Data section:
+===+

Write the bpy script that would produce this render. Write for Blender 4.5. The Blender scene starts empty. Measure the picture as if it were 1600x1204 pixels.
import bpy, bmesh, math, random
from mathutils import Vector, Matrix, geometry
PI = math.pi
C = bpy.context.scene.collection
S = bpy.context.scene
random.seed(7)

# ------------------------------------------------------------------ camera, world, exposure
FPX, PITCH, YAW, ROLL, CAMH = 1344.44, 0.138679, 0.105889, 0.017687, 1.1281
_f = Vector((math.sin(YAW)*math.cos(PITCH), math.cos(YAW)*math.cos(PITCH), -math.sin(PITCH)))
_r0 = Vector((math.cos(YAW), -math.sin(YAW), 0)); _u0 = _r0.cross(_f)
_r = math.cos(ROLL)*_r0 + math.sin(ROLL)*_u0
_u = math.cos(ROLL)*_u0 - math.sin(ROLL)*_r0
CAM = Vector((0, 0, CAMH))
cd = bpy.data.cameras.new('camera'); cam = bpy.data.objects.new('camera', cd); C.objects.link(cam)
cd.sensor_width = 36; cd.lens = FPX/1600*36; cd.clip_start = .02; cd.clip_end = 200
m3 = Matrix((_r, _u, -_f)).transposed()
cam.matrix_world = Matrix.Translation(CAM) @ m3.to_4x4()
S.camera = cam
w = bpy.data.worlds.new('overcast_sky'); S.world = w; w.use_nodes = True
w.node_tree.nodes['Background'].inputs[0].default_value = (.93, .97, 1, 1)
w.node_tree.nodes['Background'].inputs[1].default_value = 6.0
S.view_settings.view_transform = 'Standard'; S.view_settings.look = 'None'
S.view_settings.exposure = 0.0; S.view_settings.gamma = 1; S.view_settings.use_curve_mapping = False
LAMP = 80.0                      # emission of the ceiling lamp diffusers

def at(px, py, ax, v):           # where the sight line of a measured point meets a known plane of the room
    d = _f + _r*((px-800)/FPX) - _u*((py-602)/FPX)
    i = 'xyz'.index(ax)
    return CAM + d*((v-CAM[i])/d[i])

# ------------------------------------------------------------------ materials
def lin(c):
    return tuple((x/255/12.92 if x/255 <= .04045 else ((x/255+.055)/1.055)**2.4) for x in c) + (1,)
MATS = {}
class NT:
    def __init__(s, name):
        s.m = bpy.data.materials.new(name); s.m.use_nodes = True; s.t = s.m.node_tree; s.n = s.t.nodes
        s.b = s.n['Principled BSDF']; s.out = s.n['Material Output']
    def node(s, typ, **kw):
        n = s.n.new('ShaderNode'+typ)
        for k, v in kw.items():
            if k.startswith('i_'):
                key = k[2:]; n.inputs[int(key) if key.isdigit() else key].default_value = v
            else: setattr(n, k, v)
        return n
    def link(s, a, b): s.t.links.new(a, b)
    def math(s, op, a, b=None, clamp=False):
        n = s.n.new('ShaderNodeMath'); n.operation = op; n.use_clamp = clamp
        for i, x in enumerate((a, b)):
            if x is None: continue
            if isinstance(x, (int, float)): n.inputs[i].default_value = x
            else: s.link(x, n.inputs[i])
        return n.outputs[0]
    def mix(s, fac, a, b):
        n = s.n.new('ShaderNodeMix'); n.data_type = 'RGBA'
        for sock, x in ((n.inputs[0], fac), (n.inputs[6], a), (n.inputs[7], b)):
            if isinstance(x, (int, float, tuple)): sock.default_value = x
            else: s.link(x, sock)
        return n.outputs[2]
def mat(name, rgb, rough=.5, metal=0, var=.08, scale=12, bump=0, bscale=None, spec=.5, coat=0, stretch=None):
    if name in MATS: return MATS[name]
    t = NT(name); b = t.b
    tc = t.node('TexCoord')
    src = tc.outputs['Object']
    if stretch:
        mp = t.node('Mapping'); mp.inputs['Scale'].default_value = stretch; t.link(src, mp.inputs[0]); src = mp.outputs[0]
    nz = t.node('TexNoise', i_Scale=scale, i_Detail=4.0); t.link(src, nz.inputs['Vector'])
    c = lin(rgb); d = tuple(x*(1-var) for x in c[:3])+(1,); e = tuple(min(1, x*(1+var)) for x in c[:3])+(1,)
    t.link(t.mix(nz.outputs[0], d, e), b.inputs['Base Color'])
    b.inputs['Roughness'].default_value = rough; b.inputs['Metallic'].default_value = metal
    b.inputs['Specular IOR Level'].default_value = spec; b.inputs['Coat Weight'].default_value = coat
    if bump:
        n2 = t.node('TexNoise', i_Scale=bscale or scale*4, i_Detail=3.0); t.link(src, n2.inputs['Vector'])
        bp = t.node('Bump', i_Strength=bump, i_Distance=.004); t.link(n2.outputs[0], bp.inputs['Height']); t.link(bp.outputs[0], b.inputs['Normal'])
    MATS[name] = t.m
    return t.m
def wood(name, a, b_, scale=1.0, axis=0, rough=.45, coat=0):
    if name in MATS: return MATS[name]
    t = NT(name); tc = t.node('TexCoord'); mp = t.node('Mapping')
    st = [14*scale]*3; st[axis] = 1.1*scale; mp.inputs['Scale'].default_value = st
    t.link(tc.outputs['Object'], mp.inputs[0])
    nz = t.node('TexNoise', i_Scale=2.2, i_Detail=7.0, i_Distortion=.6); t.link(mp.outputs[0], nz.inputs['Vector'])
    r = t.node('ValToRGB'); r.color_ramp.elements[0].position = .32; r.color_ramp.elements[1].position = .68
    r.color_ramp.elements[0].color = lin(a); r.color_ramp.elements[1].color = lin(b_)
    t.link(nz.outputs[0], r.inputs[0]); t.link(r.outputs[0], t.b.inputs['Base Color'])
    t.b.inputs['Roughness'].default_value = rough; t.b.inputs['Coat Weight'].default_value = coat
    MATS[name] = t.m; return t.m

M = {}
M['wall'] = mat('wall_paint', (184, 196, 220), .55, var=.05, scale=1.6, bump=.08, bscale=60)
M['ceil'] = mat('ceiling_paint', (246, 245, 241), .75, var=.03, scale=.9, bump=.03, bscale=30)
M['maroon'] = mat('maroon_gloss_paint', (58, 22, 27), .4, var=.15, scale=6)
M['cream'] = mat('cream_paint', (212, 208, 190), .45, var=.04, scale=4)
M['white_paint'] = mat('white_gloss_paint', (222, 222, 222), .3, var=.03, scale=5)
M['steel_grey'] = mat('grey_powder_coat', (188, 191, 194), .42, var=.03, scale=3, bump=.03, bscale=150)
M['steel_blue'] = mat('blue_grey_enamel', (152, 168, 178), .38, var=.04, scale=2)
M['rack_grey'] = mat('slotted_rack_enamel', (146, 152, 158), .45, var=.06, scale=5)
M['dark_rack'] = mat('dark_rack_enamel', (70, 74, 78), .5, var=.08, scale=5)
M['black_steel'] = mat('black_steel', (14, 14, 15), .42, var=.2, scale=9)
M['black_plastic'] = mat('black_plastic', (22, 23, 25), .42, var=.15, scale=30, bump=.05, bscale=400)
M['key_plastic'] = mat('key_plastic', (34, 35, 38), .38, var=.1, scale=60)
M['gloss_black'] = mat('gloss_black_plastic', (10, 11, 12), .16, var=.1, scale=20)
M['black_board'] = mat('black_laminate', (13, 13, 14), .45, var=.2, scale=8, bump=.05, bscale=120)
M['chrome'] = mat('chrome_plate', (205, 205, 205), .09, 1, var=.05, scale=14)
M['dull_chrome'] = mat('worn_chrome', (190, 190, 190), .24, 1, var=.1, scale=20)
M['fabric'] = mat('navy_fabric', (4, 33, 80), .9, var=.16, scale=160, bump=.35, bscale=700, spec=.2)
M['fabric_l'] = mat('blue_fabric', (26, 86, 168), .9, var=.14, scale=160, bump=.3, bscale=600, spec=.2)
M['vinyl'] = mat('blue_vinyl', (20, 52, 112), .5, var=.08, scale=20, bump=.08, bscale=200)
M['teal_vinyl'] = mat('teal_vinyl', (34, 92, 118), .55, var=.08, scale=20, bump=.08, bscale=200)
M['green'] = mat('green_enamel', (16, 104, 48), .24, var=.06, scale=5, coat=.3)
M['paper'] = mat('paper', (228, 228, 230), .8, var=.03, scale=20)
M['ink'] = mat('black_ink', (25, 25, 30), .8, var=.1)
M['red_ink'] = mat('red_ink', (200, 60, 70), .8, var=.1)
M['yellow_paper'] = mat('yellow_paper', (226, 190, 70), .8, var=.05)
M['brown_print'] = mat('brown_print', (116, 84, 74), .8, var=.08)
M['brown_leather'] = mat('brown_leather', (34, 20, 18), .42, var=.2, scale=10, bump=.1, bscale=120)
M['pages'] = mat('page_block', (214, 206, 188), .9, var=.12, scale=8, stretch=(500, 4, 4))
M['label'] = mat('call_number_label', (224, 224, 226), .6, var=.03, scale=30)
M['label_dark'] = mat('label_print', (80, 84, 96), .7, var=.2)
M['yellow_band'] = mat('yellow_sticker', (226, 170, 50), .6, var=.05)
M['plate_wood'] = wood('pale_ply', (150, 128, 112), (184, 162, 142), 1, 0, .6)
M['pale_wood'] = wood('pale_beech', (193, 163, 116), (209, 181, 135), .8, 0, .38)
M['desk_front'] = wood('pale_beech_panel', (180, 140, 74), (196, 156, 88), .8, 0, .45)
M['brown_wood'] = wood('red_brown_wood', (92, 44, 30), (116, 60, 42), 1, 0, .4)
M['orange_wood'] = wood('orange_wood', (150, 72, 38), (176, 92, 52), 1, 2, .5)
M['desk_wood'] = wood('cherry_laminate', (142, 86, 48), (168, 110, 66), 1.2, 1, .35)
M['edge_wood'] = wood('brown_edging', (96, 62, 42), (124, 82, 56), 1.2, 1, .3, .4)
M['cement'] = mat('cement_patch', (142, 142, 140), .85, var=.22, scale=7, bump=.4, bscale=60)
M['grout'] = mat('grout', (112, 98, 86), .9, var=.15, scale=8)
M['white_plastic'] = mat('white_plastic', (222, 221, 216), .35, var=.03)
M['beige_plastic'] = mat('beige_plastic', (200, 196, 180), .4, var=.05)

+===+

Work to complete: Include the first line, the line containing "random.seed(7)", and every line between them, copied exactly from the material above; output no other line.

The solution:
Write the bpy script that would produce this render. Write for Blender 4.5. The Blender scene starts empty. Measure the picture as if it were 1600x1204 pixels.
import bpy, bmesh, math, random
from mathutils import Vector, Matrix, geometry
PI = math.pi
C = bpy.context.scene.collection
S = bpy.context.scene
random.seed(7)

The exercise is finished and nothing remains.